Rows from a 3D scene dataset:
******
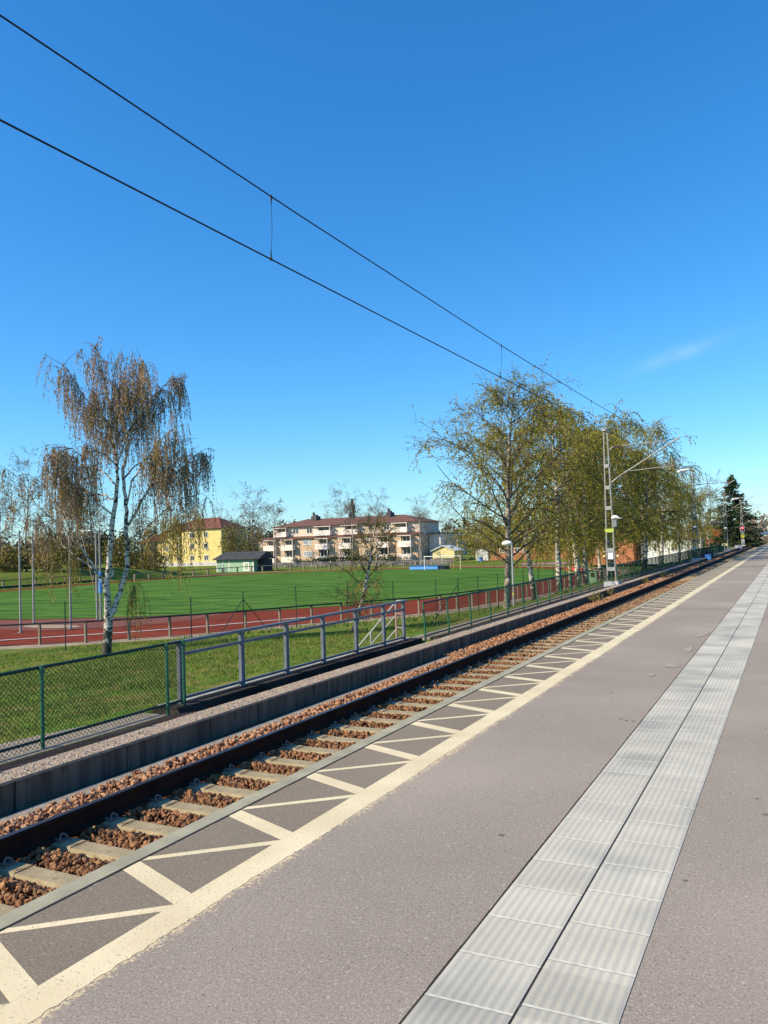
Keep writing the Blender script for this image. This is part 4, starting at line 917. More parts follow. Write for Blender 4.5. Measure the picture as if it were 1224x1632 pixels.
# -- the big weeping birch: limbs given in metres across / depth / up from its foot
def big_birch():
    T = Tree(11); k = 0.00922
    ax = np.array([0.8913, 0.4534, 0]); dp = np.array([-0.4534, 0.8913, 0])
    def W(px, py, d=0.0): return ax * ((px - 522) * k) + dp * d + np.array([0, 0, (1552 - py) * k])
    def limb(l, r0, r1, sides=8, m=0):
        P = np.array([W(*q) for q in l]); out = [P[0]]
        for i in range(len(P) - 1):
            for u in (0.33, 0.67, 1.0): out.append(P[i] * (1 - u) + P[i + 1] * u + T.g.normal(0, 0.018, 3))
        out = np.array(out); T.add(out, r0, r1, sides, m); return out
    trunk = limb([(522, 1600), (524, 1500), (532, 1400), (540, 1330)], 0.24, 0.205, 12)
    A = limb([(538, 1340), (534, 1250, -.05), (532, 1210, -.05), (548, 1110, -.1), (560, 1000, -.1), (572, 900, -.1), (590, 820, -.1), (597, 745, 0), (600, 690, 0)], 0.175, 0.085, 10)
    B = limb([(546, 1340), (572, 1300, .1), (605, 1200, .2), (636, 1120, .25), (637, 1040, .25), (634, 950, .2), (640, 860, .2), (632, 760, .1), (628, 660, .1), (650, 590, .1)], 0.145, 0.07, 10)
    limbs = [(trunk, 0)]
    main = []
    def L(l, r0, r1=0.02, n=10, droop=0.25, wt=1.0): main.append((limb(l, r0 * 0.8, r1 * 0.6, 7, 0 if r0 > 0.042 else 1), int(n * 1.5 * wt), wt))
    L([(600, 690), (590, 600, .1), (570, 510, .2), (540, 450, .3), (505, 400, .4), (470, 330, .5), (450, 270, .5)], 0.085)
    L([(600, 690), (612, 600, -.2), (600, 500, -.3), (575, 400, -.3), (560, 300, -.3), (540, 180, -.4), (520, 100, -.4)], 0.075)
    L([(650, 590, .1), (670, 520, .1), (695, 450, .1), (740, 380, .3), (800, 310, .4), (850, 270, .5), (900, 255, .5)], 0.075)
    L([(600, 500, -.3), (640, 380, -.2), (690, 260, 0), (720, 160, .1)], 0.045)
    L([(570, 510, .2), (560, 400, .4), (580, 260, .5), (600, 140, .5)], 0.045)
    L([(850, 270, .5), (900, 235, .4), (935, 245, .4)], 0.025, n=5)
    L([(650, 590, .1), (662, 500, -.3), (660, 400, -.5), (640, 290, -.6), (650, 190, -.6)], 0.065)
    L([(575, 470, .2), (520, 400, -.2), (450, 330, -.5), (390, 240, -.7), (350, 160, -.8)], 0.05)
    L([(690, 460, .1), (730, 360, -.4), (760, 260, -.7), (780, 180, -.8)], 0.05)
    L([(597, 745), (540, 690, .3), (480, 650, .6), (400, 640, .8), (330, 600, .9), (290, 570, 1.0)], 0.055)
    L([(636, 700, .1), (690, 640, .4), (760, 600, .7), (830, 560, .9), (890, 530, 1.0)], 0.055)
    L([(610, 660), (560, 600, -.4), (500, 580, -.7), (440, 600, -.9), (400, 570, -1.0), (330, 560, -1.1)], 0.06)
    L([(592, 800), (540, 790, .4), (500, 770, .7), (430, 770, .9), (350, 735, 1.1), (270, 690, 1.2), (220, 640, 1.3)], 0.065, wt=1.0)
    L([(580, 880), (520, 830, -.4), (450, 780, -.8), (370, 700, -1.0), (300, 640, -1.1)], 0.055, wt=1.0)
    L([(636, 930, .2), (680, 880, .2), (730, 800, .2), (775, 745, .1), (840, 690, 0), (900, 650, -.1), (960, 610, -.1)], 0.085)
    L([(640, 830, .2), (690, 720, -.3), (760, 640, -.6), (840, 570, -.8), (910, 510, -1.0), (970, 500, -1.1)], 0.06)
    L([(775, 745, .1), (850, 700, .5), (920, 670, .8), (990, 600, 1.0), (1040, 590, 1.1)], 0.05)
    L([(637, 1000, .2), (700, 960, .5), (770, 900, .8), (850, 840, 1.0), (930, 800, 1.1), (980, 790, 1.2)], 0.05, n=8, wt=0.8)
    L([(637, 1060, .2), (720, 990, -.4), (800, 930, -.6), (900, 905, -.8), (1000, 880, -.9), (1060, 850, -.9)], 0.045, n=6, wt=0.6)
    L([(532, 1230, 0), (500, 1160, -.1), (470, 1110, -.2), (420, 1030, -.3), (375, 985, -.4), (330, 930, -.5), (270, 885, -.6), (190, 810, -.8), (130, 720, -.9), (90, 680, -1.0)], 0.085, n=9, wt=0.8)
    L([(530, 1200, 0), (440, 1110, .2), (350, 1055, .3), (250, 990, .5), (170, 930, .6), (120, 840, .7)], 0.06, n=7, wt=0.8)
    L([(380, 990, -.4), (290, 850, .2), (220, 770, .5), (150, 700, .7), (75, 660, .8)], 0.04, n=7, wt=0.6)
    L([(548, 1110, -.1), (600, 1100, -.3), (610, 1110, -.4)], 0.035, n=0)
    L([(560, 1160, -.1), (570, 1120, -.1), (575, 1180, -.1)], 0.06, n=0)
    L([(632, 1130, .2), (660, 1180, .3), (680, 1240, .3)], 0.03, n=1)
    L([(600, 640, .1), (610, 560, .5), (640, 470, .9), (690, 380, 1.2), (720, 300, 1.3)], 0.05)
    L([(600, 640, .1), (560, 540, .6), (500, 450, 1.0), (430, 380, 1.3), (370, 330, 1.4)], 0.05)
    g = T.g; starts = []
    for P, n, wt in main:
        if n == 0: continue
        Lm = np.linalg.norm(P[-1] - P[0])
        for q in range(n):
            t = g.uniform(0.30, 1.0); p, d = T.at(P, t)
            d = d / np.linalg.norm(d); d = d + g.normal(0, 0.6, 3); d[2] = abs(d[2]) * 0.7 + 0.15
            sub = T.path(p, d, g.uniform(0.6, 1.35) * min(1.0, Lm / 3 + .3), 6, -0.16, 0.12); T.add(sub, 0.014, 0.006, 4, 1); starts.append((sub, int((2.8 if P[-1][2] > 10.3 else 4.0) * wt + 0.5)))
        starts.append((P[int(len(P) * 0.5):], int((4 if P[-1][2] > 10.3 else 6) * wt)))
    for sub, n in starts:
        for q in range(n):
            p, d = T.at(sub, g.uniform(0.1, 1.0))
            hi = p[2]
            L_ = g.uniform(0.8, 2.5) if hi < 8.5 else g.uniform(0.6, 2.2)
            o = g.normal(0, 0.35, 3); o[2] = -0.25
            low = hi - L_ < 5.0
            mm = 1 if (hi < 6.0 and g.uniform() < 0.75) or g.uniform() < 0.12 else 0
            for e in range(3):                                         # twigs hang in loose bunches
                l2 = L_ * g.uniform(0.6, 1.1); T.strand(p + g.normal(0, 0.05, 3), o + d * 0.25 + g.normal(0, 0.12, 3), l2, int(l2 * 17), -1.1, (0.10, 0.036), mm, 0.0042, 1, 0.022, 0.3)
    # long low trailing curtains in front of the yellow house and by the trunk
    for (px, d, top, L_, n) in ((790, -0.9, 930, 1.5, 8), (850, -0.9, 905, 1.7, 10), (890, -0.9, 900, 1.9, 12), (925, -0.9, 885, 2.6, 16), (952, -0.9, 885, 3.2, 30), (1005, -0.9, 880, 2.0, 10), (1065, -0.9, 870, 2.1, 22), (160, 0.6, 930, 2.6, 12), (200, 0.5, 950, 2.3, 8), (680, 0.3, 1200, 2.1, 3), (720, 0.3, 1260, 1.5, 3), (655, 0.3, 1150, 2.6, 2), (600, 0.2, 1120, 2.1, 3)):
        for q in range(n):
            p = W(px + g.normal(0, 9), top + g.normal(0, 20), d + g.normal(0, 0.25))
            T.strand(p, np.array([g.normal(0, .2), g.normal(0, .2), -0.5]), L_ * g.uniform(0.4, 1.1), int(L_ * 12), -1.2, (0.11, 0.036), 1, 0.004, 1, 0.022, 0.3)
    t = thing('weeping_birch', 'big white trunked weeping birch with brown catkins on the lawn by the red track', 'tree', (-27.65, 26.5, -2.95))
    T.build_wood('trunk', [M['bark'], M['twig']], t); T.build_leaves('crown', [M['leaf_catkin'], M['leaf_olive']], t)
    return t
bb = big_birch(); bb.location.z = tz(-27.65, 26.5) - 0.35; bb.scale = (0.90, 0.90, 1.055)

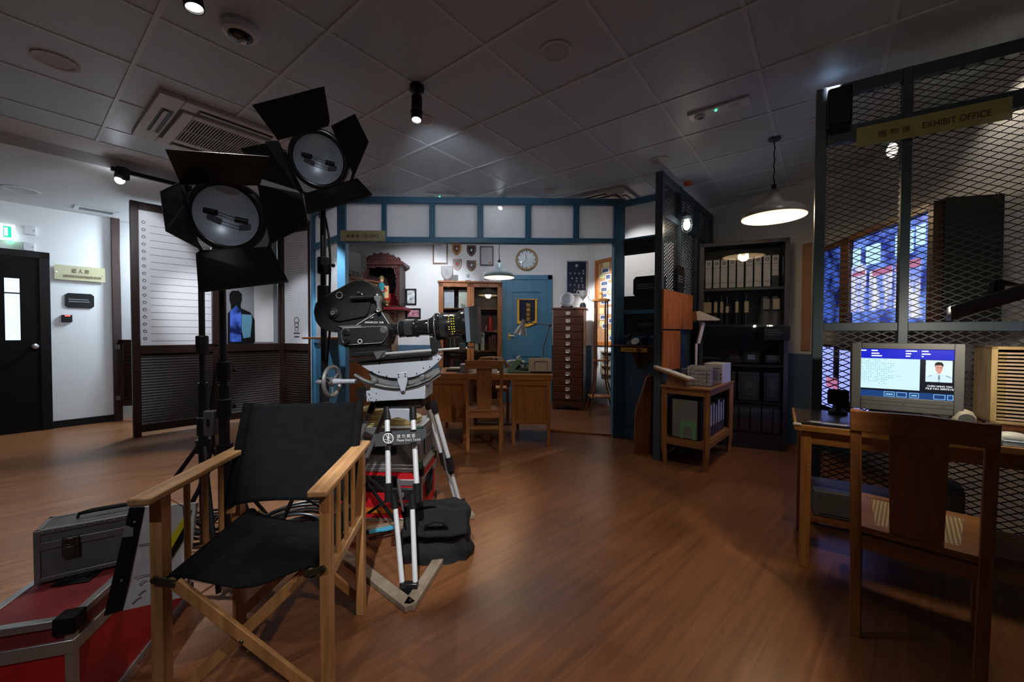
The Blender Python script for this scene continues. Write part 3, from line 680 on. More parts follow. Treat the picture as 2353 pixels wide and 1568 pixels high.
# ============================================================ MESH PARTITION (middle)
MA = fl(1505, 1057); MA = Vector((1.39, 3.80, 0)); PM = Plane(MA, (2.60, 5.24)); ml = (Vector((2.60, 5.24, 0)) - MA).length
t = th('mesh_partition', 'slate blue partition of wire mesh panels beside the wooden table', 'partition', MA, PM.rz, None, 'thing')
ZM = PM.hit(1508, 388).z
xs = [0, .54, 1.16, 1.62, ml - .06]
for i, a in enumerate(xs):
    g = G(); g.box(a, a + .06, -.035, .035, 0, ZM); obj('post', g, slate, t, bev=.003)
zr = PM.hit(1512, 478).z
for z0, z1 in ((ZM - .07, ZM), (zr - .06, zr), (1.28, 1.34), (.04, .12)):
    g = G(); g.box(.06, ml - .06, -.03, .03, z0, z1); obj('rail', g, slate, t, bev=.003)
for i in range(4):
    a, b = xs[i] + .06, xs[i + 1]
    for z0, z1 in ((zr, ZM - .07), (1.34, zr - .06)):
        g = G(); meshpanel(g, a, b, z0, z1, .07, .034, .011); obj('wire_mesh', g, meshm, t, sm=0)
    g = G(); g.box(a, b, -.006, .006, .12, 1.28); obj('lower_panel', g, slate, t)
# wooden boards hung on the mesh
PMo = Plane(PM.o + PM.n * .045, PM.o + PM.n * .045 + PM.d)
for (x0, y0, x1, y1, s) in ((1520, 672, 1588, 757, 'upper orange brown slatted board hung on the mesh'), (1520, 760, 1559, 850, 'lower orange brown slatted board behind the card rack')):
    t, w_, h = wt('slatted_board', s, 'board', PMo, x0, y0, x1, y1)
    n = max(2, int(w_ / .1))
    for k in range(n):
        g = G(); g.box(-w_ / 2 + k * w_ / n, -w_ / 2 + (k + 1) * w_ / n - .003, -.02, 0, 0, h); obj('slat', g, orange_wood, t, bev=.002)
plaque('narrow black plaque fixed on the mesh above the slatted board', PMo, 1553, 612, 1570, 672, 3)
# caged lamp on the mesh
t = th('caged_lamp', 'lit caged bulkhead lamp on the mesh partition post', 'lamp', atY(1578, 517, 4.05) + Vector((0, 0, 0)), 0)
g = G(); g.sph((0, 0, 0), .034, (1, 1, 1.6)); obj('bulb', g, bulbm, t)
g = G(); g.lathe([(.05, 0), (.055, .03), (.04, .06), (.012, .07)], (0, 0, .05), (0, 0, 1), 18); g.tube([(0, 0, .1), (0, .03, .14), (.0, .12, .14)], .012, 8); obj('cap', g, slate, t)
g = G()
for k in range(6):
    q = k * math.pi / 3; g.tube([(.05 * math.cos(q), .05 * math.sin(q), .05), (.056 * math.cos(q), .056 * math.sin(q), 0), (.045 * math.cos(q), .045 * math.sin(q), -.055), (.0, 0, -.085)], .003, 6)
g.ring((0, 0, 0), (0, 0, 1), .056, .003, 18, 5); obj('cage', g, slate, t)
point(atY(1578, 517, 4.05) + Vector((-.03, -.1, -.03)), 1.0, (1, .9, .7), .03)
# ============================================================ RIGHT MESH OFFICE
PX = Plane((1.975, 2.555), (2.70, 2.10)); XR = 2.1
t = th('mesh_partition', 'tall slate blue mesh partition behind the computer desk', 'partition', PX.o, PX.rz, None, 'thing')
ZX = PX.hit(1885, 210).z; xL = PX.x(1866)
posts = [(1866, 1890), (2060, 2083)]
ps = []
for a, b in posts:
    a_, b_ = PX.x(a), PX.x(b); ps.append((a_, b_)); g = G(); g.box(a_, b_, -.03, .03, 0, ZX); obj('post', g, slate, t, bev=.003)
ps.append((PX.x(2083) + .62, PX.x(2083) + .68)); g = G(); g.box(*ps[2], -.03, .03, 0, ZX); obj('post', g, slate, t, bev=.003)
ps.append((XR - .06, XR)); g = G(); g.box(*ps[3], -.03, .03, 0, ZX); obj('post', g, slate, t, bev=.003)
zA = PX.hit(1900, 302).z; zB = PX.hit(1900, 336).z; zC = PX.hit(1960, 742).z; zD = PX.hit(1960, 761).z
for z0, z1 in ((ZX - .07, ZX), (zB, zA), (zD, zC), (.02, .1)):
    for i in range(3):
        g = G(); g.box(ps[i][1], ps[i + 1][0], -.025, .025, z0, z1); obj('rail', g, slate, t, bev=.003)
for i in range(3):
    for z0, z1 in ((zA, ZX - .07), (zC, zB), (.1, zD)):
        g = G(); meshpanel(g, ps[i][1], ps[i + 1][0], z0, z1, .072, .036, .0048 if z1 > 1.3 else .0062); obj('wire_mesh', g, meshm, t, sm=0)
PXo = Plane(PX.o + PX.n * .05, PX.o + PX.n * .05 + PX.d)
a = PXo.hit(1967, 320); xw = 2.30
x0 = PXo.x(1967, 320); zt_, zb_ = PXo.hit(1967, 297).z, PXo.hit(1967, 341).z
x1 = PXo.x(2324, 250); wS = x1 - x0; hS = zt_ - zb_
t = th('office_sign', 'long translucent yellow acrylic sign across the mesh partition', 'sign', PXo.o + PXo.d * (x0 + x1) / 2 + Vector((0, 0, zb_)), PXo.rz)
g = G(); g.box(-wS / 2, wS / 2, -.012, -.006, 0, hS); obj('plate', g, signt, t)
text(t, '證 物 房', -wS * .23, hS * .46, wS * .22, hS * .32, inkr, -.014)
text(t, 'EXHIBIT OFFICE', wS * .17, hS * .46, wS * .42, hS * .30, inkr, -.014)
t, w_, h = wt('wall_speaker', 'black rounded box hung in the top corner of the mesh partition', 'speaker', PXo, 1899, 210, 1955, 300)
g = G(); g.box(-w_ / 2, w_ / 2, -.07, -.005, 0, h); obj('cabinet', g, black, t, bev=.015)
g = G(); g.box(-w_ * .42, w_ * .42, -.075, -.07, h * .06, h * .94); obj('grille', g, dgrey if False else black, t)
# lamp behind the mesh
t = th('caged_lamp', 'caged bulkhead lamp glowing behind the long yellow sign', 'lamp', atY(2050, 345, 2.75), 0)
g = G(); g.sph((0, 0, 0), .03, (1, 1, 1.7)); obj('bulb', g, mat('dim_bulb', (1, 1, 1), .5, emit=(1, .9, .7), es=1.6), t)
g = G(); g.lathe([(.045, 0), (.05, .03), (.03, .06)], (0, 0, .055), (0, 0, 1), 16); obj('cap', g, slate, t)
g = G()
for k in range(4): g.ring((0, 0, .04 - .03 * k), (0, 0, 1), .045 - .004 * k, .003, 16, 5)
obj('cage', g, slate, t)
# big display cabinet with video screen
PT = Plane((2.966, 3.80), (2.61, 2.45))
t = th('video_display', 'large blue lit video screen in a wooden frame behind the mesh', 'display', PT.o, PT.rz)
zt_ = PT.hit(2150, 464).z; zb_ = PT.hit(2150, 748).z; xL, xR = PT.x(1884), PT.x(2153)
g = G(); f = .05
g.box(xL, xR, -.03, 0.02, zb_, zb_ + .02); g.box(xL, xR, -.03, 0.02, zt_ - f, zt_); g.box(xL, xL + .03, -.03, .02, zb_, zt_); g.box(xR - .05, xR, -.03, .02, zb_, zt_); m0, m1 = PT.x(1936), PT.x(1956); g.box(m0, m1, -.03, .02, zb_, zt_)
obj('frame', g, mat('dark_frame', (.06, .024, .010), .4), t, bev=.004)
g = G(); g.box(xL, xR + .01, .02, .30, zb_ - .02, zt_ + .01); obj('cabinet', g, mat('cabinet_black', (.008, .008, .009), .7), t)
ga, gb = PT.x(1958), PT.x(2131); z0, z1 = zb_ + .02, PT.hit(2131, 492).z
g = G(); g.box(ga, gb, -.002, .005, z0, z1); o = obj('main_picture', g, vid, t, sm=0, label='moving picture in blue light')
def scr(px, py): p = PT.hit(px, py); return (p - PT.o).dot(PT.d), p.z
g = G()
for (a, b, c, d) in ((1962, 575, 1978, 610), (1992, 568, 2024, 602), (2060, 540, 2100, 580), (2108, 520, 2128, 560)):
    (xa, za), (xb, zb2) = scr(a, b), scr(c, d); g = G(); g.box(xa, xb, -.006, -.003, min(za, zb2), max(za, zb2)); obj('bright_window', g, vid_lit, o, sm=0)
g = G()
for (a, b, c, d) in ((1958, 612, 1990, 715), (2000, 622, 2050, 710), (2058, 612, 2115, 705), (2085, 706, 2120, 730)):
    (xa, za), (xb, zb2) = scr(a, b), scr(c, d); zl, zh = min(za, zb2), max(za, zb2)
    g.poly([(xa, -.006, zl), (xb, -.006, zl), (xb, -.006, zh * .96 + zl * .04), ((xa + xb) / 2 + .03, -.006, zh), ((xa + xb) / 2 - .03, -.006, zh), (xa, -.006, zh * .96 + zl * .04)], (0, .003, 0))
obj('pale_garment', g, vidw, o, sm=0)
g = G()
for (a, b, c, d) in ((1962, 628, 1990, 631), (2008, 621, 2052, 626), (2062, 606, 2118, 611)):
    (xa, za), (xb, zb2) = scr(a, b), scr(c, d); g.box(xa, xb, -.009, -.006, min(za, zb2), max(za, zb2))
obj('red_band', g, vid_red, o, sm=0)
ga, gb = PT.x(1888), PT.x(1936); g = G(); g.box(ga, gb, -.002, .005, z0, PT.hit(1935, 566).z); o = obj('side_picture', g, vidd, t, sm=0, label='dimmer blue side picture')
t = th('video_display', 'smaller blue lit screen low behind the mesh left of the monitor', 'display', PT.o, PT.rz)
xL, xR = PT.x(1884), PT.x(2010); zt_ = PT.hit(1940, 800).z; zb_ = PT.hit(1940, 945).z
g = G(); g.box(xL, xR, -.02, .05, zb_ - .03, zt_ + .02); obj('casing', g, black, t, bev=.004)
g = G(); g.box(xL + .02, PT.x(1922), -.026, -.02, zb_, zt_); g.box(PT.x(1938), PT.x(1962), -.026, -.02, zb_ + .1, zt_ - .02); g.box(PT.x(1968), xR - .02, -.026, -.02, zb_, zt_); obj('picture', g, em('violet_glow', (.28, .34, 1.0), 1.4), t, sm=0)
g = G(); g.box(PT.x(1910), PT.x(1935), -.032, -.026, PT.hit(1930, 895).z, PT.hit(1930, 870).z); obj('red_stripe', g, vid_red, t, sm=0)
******
TASK DESCRIPTION: From the entries, copy out each line containing the word "parts".

RESULT:
Keep writing the Blender script for this image. This is part 4, starting at line 917. More parts follow. Write for Blender 4.5. Measure the picture as if it were 1224x1632 pixels.
The Blender Python script for this scene continues. Write part 3, from line 680 on. More parts follow. Treat the picture as 2353 pixels wide and 1568 pixels high.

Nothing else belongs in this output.